From The Jakarta Post

Indonesia reappears on investors' radar screen

Bali played host to the Second Indonesian Investment Forum last week, which brought together 700 foreign and local investors, and executives from international finance agencies to look at investment opportunities in Indonesia. To learn how foreign investors view the country, The Jakarta Post's Rita A. Widiadana spoke with Sheldon Trainor, head of Asia Investment Banking for Merrill Lynch. The following are excerpts of the interview.

Question: How does Merrill Lynch now see the outlook for new investments in Indonesia?

Answer: Both the macro and microeconomic environment in Indonesia look very positive and investors are excited about the current administration's strong leadership in steering the economy. Investors are also impressed by the increased transparency and maturity evolving among the corporate sector in Indonesia.

The strong growth in both the resource sector and in the domestic economy is creating a genuine need for more capital. These themes are translating into real and sustainable economic growth. The recent increase in foreign direct investment has led to the Indonesian corporate sector expanding capacity, resulting in stronger cash flows and higher corporate profitability.


How do you see these changes?

Unlike the last economic upturn in the early to mid-1990s, growth is primarily being driven by internally generated capital as a result of rising profitability, higher natural resource prices and increased consumer spending. In short, these economic themes are translating into real and sustainable growth.

The success of capital market transactions over the past 12 months from both the government and private sector paves the way for future issuances of debt instruments from the country. They have been well structured and well executed, and this will create real demand from both international debt and equity investors for more Indonesian deals.

The transactions have been well received by international investors. This is now a market that large blue-chip investors are focused on. We (Merrill Lynch) expect this to result in increased size of transactions, lower costs of capital and, where relevant, longer terms.

Incremental foreign investment into the country has reemerged following a sustained period of zero outside direct investment. Last year saw the highest level of foreign direct investment in the country in the last five years. The government's liberalization of the banking sector, opening it up to foreign participation, has proved a genuine success story.


When do you think foreign direct investors will begin to enter the country and start their projects in Indonesia?

I think investments in palm oil plantations, coal mines, oil and gas exploration will likely start to flow. Meanwhile, investment in basic infrastructure will be much longer. Investment in infrastructure facilities that are associated with various natural resources projects will soon happen, such as the development of roads, ports to be built in support of various natural resources projects,.

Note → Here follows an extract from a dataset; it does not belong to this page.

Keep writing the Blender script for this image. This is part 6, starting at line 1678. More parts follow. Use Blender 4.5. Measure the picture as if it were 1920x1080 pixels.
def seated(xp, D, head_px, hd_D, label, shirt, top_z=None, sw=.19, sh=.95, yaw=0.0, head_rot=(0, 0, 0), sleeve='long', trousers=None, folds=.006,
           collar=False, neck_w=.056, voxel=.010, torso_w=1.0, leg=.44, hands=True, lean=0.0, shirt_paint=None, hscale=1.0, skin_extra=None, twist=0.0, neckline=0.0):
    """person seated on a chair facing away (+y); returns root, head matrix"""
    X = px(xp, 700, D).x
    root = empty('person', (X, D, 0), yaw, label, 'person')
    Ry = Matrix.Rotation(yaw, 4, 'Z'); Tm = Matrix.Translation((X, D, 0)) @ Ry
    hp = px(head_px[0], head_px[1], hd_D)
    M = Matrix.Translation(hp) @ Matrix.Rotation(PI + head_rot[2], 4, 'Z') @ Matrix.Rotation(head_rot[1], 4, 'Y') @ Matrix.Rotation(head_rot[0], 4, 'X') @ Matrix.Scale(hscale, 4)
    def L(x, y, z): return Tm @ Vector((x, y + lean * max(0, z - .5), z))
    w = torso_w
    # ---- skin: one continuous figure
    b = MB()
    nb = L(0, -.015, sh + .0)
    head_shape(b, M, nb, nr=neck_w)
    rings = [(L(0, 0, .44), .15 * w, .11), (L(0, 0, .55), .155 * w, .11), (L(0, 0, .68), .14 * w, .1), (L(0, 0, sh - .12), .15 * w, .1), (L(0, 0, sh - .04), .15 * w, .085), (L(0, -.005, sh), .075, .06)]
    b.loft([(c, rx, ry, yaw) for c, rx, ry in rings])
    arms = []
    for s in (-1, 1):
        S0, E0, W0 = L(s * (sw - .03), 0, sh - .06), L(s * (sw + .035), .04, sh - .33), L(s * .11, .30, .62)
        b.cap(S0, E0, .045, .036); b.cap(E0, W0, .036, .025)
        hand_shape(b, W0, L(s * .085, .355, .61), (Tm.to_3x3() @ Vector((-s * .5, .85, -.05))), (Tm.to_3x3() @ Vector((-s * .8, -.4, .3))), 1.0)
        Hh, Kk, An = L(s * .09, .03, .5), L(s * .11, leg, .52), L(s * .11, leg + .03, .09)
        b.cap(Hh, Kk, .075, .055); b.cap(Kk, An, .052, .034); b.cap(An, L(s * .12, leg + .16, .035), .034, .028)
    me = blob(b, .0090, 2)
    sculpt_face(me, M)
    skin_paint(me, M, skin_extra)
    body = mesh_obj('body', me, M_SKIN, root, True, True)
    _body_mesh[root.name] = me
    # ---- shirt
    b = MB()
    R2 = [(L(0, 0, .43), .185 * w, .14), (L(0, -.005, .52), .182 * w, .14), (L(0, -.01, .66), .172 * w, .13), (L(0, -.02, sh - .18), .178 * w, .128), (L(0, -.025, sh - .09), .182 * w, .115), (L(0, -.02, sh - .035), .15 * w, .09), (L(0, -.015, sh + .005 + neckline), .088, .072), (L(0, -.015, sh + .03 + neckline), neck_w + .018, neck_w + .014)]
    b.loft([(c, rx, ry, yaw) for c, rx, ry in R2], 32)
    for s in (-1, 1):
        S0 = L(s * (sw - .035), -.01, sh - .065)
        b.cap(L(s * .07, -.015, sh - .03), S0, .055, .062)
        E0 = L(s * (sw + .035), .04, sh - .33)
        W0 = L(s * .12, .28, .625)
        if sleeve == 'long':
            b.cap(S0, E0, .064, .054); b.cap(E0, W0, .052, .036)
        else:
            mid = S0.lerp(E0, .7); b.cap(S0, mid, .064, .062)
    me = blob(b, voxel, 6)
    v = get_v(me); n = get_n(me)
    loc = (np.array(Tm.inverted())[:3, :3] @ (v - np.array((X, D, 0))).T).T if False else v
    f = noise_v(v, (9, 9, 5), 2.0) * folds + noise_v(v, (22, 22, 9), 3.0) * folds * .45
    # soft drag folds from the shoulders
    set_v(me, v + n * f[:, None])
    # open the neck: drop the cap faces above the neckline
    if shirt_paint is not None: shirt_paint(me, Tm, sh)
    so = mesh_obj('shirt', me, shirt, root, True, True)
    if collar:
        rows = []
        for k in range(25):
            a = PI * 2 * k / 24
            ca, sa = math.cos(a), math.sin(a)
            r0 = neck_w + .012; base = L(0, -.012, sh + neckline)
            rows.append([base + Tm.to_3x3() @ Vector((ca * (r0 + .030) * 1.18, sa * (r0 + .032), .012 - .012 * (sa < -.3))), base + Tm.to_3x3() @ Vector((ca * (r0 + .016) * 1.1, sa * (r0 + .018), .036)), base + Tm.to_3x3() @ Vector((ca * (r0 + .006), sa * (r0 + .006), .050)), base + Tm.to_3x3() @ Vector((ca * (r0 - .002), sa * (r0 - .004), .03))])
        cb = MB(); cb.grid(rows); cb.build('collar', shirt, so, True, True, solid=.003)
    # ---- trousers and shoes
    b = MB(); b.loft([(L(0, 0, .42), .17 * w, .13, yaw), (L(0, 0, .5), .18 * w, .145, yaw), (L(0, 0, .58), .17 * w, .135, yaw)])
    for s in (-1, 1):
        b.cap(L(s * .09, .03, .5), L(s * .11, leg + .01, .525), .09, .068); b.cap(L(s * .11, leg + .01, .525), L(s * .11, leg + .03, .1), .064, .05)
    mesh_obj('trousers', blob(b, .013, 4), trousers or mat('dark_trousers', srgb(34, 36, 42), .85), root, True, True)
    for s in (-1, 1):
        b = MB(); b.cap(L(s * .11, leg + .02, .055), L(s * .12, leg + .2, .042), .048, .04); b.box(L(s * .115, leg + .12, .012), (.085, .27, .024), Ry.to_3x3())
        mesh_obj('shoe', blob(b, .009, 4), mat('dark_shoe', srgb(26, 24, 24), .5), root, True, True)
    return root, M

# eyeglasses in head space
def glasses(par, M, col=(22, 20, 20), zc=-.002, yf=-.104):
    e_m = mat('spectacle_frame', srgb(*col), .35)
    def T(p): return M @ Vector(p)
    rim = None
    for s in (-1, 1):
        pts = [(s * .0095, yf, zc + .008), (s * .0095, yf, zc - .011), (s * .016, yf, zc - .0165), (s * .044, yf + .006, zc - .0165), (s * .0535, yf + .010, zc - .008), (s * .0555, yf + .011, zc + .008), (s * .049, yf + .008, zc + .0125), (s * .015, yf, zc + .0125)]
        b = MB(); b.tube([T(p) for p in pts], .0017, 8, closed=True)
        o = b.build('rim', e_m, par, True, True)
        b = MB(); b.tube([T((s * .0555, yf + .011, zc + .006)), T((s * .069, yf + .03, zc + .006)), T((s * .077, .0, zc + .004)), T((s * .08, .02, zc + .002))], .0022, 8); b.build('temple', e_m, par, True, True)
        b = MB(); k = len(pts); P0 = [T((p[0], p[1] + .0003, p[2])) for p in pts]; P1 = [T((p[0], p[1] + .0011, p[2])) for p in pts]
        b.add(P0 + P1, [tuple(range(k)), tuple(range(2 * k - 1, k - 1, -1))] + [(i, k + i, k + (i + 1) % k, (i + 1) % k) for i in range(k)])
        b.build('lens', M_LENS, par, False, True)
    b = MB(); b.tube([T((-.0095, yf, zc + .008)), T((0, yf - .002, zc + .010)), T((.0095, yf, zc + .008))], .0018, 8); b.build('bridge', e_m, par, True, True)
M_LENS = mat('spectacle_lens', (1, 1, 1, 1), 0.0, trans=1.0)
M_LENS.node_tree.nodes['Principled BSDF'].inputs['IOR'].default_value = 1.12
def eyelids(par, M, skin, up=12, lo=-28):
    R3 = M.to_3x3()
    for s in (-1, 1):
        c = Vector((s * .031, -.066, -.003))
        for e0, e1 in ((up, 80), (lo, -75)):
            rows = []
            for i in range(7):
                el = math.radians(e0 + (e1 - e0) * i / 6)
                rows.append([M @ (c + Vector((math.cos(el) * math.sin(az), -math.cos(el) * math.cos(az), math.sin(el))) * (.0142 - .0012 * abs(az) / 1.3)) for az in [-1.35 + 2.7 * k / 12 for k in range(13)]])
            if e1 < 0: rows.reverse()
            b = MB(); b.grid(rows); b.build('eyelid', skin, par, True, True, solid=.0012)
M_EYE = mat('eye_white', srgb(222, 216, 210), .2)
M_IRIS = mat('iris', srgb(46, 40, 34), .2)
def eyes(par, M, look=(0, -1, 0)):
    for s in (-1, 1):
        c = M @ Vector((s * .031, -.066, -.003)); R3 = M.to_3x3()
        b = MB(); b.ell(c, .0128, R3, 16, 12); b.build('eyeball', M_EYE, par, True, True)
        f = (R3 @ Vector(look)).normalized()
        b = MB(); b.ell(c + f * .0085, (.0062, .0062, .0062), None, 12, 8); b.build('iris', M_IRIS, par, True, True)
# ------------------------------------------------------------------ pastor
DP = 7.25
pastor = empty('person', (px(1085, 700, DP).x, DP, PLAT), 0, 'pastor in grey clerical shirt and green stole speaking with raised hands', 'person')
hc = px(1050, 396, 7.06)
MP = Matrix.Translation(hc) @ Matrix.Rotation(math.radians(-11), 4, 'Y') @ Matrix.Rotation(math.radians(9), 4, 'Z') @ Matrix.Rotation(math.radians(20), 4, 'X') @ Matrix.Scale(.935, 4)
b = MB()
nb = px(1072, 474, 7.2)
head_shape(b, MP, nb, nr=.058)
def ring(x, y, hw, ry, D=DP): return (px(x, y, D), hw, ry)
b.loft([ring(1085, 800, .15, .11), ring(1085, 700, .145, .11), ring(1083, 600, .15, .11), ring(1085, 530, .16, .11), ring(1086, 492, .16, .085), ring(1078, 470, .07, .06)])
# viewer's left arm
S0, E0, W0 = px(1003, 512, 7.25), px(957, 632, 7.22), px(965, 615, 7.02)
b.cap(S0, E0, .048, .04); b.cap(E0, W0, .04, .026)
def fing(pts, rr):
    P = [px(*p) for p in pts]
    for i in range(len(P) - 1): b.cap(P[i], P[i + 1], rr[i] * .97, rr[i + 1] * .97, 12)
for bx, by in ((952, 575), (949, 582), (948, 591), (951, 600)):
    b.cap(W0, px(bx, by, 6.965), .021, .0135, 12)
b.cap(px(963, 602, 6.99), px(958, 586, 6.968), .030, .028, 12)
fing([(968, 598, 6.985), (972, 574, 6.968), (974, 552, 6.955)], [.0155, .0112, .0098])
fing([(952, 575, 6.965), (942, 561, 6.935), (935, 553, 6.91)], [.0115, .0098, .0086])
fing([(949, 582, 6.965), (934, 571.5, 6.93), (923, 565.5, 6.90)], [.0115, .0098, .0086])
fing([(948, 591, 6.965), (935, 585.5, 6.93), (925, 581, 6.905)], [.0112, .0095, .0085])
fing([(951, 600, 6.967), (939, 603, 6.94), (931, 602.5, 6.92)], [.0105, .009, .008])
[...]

Which areas do you think are the most attractive to foreign investors now and why?

The majority of foreign investors are mostly interested in natural resources projects and import substitutions. Given the current situation, in which problems have appeared in a number of natural resource-based companies, I think they were only motivated by certain factors on the ground, but overall sentiment in investment projects here in Indonesia has been quite positive. Most (natural resource) projects operated in Indonesia are very low cost with high-quality assets. Besides, operations have been running for a very long time, so it is very predictable.

But there is a good example of an Indonesian company, Bumi Resources, which took over the operation of an international company. They (the management of Bumi Resources) were doing a very good job in this case. This trend will likely continue -- Indonesian companies operating more projects especially in natural resource sectors.

In addition to natural resources project, investors will be eager to look into import substitutions for particular products such as petrochemicals.


How do you see the prospects for foreign investment in basic infrastructure, which the government has been aggressively promoting?

Domestic infrastructure projects like the development of toll road projects and power stations will take a longer time. In this particular sector, investors are still facing uncertainties about the regulatory frameworks.

Therefore, investing in such projects is still considered too risky. We understand that the Indonesian government has been working hard to improve several policy frameworks, incentives and facilities to boost investment in this sector. I think the more they (the government) can provide good and clear frameworks, the more they can attract investors.


How do you see the new package of reforms the government launched in early March? Will these reforms be able to improve investor confidence in Indonesia?

While the reform process appears to be moving in the right direction and we are a supporter of these changes, we do not underestimate the challenges ahead in further reforming the economic and political infrastructure.

Corruption and corporate governance issues remain a concern for international investors. Corruption in itself is a heavy burden on the economy and it is in Indonesia's best interests that measures are taken to resolve it. We understand that this will be a long road to travel.

Investors would like to see how these reforms will be implemented within the period of 12 months.


As an investment banker and an opinion shaper for investors interested in Indonesia, how do you see the business risks in Indonesia, especially with regional autonomy?

I think we are very comfortable with the business risks in Indonesia, in particular in the natural resource and import substitutions sectors. India and China are now playing very significant roles in Asia. Indonesia, with the current economic and political environment, will follow suit. Indonesia will likely play a very big role both as supplier and consumer. This kind of situation will bring comfort to potential investors.